Wales will rest most of their front-line players rather than take them to Australia - but the real rub is with Ireland and their proposed two Tests in Argentina.
The first is to be played on May 26 and the Irish are still waiting for someone to tell them the venue. They have been trying to find out for so long the series is now close to being aborted.
Philip Browne, the Irish Rugby Union's chief executive, said: "This is ludicrous. It is not a matter of being professional or amateur. It's a matter of courtesy and we have been in endless correspondence for months without any joy.
"Unless we get a response from the Argentinian Rugby Union within the next day or so, we really have to question whether we can go on this tour. The match is nine weeks away and they need to provide a satisfactory response very rapidly."
The second Test, on June 2, has been booked for Buenos Aires but nobody has a clue about the first. It could be in Santa Fe, Mendoza, up north in Salta near the Bolivian border - or nowhere at all.
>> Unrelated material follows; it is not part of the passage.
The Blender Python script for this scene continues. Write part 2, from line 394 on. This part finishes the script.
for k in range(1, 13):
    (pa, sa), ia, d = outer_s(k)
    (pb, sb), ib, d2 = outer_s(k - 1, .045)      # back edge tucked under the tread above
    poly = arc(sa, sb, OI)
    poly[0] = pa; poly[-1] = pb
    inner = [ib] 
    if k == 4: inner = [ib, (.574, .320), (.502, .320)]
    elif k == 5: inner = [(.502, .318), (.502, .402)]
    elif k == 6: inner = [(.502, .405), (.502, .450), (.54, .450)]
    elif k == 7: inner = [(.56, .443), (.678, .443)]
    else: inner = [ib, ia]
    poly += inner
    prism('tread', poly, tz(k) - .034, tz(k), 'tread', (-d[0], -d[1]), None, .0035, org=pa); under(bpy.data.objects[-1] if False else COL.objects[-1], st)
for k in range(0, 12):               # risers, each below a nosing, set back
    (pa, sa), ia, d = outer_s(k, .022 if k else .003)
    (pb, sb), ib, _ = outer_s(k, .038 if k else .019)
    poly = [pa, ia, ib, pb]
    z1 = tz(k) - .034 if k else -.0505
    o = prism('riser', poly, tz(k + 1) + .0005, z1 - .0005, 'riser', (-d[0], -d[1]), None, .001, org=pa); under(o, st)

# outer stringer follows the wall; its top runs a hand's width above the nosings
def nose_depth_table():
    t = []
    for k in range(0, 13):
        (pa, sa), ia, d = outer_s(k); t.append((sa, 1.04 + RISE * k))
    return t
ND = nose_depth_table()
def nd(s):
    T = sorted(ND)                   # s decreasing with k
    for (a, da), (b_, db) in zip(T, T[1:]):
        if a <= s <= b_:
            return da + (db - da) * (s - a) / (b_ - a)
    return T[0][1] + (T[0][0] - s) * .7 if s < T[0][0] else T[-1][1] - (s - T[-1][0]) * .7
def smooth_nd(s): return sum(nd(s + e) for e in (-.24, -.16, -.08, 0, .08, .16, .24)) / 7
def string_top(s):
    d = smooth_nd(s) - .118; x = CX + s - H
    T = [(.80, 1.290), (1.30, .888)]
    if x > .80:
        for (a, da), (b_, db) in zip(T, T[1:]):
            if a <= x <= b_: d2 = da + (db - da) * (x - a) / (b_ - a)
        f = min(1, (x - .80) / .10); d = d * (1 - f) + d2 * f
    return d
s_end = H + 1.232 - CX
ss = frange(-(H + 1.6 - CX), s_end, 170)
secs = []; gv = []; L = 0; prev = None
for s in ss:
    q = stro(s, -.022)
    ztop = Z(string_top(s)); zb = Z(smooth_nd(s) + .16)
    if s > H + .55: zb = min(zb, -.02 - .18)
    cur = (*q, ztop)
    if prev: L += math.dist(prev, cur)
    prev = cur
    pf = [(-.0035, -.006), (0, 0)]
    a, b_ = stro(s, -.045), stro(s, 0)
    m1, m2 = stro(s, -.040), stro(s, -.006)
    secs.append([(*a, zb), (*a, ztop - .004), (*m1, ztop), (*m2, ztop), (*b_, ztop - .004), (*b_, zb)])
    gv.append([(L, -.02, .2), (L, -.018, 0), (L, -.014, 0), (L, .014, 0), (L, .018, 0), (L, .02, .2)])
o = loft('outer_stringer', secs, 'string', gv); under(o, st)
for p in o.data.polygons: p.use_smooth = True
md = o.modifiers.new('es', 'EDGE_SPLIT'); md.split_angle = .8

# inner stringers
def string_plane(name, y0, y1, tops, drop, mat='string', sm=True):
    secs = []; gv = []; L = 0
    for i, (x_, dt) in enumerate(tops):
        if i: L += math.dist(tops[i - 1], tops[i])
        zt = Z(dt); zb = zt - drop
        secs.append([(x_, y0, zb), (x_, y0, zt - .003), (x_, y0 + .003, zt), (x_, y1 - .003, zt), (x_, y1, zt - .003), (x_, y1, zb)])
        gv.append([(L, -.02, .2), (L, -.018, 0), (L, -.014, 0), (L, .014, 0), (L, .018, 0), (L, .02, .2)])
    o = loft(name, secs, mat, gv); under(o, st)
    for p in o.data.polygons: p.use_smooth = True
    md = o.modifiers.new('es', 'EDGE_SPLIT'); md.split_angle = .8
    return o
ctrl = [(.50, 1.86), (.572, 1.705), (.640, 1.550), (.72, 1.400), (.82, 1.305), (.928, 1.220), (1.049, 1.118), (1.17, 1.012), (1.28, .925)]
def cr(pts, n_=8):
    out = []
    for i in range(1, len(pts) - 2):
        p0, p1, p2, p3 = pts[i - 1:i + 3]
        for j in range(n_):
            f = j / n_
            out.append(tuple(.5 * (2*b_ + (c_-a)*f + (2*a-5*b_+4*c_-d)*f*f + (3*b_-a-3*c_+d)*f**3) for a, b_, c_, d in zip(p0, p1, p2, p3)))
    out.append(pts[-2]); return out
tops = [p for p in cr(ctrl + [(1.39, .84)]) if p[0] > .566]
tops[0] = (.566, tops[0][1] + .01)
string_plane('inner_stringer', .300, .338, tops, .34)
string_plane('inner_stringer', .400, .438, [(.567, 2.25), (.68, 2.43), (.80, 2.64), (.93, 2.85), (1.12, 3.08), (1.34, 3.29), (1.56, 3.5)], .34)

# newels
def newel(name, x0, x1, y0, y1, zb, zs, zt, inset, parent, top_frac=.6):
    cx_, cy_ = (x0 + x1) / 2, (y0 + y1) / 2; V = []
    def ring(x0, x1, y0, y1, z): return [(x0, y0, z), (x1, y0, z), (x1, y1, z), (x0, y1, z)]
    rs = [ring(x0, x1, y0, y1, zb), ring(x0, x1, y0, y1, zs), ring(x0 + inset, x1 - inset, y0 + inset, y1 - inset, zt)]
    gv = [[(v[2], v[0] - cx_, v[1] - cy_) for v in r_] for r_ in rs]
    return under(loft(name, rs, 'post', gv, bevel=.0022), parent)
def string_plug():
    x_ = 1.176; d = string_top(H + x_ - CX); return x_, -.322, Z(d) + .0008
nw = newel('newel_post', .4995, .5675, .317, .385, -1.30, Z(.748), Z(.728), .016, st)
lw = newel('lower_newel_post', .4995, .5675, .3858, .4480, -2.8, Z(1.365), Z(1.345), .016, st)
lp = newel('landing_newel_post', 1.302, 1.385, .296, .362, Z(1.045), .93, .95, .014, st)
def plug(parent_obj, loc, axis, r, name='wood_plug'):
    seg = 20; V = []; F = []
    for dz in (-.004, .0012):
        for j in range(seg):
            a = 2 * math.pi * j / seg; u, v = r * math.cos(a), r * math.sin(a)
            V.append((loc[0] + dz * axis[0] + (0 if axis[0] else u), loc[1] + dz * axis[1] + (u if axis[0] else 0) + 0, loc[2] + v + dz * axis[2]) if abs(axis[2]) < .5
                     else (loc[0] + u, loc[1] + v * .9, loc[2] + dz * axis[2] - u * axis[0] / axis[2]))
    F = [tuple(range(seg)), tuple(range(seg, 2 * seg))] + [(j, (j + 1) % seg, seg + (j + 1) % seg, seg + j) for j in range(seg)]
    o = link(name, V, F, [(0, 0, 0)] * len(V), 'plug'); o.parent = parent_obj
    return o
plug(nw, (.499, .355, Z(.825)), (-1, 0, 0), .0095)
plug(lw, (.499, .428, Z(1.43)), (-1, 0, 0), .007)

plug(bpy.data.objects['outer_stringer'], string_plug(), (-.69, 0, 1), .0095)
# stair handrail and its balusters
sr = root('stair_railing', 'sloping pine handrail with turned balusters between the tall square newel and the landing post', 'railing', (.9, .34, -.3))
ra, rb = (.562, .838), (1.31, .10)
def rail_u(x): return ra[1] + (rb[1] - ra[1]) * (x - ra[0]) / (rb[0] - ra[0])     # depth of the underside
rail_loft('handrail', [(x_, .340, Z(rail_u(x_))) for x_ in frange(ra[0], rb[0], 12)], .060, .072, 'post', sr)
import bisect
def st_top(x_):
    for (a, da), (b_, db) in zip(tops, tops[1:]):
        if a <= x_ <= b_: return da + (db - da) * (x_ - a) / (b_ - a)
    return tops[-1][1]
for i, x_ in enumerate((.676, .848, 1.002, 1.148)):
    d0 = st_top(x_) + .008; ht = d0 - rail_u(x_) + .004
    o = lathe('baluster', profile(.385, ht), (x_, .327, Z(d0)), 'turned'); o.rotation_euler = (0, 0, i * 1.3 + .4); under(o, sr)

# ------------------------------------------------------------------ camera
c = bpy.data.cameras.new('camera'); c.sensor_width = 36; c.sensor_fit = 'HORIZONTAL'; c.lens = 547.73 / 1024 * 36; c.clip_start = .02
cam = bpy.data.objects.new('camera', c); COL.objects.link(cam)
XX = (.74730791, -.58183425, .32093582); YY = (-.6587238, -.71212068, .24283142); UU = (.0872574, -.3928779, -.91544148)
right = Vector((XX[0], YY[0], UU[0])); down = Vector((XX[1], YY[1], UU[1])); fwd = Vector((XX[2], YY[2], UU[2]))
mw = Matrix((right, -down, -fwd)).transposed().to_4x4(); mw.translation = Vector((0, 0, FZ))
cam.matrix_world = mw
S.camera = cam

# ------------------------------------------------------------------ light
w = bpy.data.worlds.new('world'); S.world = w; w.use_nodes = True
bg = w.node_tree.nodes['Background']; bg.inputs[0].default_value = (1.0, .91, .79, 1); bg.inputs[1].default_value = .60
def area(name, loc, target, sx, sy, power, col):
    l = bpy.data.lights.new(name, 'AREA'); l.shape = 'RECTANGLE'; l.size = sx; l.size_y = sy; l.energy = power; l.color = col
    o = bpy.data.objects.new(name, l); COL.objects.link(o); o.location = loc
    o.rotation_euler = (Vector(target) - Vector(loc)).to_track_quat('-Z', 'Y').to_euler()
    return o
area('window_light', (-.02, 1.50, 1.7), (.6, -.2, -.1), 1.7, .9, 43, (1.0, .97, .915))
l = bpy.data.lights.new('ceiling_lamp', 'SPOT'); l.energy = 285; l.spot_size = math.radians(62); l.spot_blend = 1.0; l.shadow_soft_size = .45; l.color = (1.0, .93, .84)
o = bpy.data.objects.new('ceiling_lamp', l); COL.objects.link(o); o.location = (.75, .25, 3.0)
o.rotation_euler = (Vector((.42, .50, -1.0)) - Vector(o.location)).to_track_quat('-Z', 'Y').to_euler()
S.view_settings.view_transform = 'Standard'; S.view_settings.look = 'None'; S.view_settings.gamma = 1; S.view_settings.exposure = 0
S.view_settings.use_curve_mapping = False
An ultimatum from IRB headquarters in Dublin has not had any immediate effect.
A Board spokesman said: "We are chasing them but their administration is severely undermanned. We've told them straight that we can only wait for so long." The ongoing farce ought not to mask the real issue - the absurdity of end-of-season tours in a World Cup year. Test matches are meant to be exactly that - not devalued, lop-sided affairs because one side is giving the majority of their players a break.
For a fortnight at the end of the domestic season, three of the four home countries will be engaged in so-called tests against the same opponents they will be meeting at the World Cup in September - Ireland against Argentina, Wales against Australia and England against South Africa.
Why show your hand and risk being trumped when it really does matter? The Irish, like Wales, will want to leave virtually their complete first XV at home.
England are agonising over the same question, although they have the handicap of still trying to identify their best team.
The heavily-intrusive impact of a September World Cup has had a concertina effect on the season, forcing countries to plough straight into tests within six days of the European club finals.
Should Leicester and/or Wasps be involved in the Heineken Cup - unlikely but possible - a whole raft of English players will be eliminated from the first Springbok test in Bloemfontein.